US President Trump and Chinese president Xi Jinping at Mar-a-Lago in Florida. Image-credit/Reuters/Carlos Barria

Posted: August 2, 2019 at 11:44 pm   /   by   /   comments (0)


President Trump announced on August 1 via tweet that the administration will put an additional tariff of 10% on Chinese imports, starting on September 1. 

Critics of the President’s new tariff say that the new tariffs will “raise prices.” The National Retail Federation, which counts Amazon and Walmart as members, called the decision “flawed.” Walmart said its products will be subject to a price hike, but promised it would try to provide cheaper goods from other countries. 

American farmers have suffered from China’s failure to maintain the original agreement made months ago. The U.S. Department of Agriculture showed that June was the worst month for the soybean industry in the States, with minimal shipments made to China. In fact, China cancelled large shipments of pork, even though half of their domestic pork products are at risk from African swine fever. The Trump administration unveiled a $16 billion bailout for American farmers on July 26. 

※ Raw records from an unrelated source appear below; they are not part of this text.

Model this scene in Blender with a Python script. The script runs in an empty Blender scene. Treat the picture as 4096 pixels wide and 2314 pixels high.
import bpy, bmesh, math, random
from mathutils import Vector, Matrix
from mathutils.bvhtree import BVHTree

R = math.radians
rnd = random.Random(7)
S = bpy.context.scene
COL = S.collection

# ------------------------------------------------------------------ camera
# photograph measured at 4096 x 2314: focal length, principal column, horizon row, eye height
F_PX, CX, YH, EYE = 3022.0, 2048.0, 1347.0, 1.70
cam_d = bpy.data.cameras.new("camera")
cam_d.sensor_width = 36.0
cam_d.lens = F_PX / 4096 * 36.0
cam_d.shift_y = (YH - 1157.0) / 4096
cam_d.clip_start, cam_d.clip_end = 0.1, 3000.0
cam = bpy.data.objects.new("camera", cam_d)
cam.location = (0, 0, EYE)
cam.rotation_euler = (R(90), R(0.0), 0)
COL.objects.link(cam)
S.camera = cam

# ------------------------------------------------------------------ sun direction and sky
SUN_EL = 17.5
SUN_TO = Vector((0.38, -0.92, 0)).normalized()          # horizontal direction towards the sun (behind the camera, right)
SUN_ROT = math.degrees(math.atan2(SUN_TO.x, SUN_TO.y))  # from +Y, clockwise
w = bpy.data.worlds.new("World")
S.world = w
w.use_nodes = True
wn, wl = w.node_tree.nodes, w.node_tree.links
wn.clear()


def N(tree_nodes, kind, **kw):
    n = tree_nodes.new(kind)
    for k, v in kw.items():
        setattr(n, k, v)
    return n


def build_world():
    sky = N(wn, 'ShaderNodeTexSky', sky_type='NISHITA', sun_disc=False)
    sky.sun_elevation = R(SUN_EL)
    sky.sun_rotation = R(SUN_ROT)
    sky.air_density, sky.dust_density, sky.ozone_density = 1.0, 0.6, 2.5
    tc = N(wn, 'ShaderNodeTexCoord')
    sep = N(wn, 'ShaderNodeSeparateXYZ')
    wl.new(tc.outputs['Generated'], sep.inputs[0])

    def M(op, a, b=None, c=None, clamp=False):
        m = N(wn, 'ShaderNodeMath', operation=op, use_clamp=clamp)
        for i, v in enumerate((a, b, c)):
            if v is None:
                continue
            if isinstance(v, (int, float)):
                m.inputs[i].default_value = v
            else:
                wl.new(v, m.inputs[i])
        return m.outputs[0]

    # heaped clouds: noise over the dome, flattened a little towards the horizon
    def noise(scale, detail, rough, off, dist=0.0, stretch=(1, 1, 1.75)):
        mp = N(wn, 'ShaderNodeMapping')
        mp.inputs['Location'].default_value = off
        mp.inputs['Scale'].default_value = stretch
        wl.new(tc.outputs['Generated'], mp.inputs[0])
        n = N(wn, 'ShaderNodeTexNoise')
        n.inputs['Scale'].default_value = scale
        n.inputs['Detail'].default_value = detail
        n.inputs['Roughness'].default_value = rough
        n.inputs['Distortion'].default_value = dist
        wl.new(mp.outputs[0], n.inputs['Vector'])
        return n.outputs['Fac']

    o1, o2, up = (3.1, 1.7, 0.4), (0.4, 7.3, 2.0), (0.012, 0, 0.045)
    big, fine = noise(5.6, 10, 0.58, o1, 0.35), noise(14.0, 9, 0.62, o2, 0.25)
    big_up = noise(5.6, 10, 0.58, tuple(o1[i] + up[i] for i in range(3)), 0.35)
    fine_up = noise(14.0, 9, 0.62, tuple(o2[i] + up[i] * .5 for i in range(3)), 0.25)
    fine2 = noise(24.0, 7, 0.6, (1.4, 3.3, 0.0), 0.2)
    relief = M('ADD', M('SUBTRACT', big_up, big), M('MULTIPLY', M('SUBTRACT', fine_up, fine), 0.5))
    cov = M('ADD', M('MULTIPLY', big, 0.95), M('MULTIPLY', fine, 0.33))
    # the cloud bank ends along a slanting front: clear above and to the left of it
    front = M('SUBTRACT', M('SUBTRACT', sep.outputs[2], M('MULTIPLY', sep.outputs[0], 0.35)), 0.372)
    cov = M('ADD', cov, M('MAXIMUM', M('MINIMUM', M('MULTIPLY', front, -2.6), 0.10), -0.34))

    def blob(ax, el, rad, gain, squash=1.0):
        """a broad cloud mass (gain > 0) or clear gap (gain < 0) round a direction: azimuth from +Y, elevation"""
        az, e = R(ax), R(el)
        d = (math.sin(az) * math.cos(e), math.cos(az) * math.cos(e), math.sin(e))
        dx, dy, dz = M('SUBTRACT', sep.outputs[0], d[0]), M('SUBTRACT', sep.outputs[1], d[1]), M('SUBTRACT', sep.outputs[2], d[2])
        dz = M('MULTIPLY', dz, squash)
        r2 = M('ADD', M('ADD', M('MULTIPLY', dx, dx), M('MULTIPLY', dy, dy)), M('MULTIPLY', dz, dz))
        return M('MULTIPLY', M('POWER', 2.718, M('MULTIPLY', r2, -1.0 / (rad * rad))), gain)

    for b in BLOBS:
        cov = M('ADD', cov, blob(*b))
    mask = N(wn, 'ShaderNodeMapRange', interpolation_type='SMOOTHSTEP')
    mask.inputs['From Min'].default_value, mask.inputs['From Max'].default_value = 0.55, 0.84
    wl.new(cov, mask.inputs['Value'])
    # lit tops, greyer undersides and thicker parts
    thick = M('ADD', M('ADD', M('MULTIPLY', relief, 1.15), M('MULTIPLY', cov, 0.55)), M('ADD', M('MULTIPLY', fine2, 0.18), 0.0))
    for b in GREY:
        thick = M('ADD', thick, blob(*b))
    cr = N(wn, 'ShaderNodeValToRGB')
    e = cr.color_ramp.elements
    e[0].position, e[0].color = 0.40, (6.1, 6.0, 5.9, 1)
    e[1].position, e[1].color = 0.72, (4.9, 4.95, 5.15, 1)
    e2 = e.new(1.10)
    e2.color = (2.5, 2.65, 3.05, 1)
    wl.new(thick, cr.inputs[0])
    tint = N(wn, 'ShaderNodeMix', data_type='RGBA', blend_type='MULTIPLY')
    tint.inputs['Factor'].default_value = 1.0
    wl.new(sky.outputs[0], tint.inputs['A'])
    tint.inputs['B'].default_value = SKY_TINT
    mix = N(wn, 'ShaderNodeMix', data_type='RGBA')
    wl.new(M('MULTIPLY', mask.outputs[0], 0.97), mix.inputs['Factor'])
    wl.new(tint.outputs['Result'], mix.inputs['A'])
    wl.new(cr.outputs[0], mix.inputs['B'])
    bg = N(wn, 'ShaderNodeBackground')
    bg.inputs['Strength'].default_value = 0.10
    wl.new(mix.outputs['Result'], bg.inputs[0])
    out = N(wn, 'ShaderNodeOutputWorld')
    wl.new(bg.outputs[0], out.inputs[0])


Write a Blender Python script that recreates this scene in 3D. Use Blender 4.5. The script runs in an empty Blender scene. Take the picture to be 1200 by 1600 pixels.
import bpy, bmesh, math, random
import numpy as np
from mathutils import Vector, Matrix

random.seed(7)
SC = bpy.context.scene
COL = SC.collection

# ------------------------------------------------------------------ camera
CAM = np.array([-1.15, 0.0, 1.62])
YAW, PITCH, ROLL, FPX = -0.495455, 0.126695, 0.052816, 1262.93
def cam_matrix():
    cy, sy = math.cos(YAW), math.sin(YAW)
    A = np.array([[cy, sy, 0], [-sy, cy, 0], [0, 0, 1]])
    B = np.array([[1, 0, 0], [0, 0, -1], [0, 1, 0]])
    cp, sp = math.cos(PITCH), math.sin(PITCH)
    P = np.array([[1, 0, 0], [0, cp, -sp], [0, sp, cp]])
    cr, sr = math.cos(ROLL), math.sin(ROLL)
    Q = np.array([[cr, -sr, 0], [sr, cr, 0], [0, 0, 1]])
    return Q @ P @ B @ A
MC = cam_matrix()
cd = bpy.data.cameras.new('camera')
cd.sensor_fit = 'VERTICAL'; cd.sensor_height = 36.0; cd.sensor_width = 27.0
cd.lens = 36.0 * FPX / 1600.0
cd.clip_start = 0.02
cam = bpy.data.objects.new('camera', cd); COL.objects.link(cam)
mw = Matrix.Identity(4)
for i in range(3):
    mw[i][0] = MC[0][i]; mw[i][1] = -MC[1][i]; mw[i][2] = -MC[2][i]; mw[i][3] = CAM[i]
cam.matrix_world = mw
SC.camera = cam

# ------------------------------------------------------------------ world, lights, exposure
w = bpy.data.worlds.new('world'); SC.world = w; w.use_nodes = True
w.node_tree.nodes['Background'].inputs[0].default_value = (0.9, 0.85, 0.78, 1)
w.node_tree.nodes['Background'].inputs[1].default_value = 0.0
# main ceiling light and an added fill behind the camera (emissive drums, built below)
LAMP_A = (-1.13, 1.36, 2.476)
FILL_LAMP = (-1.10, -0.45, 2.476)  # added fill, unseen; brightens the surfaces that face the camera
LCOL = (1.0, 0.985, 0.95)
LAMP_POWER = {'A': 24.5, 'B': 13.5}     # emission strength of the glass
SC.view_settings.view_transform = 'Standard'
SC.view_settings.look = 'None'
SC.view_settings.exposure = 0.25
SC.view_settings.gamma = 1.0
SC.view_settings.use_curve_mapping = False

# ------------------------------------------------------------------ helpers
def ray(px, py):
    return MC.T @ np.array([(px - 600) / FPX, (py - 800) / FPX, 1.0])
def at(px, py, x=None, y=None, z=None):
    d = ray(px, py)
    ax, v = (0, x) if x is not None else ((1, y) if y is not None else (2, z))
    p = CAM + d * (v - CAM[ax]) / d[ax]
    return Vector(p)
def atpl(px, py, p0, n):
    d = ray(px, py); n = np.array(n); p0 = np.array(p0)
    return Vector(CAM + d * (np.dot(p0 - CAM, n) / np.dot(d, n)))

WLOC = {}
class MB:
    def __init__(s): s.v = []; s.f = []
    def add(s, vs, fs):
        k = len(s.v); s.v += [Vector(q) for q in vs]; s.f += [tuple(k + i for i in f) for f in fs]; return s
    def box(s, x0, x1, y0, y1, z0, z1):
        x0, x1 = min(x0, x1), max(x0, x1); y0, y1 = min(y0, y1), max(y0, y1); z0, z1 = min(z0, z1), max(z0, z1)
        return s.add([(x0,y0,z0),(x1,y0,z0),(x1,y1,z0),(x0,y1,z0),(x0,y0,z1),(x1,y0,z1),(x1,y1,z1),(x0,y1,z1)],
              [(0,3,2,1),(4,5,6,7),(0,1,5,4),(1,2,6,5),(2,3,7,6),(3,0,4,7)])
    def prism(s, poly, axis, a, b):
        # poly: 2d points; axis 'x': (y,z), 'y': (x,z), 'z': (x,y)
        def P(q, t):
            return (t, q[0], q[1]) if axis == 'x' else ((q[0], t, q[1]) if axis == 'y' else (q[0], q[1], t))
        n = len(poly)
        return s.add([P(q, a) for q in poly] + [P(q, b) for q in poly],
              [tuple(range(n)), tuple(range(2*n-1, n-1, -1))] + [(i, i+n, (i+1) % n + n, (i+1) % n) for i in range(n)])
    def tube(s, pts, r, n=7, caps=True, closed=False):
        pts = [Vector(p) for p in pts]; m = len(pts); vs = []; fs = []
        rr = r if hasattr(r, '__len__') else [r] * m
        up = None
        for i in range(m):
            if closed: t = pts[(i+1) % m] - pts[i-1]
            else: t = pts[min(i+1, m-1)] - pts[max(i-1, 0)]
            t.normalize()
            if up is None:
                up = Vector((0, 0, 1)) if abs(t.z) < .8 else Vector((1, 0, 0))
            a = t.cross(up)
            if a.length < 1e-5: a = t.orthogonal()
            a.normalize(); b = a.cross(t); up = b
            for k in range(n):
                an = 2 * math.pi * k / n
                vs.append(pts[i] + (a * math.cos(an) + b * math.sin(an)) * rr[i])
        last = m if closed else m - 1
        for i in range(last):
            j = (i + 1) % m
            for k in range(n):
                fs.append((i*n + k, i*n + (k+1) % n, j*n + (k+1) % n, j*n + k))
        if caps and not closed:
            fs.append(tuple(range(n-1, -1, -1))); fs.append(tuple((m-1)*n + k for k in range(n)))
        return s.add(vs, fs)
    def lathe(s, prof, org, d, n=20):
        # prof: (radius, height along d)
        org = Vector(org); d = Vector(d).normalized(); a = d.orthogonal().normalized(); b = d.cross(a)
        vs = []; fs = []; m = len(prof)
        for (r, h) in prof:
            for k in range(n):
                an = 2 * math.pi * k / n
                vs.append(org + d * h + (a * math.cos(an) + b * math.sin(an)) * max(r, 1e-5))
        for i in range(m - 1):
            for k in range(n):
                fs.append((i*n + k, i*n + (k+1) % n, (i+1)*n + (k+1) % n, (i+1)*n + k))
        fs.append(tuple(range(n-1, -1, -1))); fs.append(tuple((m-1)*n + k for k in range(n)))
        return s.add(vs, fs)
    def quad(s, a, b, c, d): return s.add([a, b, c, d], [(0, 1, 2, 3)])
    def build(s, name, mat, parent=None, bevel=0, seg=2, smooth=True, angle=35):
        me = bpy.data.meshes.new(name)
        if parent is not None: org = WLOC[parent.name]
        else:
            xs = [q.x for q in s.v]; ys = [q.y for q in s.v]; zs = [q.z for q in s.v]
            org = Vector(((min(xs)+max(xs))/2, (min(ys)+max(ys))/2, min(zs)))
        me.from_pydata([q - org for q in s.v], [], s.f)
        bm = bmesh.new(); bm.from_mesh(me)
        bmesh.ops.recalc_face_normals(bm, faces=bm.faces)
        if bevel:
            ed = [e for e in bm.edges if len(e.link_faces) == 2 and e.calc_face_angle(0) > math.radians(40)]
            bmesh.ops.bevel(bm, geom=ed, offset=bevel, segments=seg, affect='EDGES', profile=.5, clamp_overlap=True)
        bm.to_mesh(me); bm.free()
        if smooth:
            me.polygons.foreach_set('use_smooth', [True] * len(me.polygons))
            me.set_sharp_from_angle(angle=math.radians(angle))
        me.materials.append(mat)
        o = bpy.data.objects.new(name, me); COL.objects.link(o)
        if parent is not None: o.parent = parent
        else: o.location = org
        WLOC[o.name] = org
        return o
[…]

The new tariff might force China to work with the U.S. Chief Asia Economist at Oxford Economics Louis Kuijs said that while the tariff won’t make China panic, it will “put further pressure on growth.” 

China’s economy, while still growing, is suffering from the tariffs war. Exports are weak and factory prices have been lowered. Trump’s new tariff could lower China’s GDP growth by .3. 

The Chinese Commerce Ministry fired back on August 2: “China will have to take necessary counter-measures to resolutely defend the core interests of the country and the fundamental interests of the people. All the consequences will be borne by the U.S.” 

China put retaliatory tariffs in place over the course of 2019, causing farmers to struggle to meet the payments necessary for exports. This also caused Brazil, an agricultural rival, to strengthen its trade with China. 

The U.S. government will receive billions in revenue from this latest tariff, which applies to $300 billion worth of Chinese goods. Should the Department of Agriculture have to sign off on another bail out, the consequence of the tariff virtually paid for itself. 

The goal of the “biggest trade war in modern American history” is to stop American economic dependence on China. While tariffs typically have a negative effect on the economy, the U.S. economy is slowing rising, with more jobs being added in July. Consumer confidence is also at a historic high, with an index at 135.7.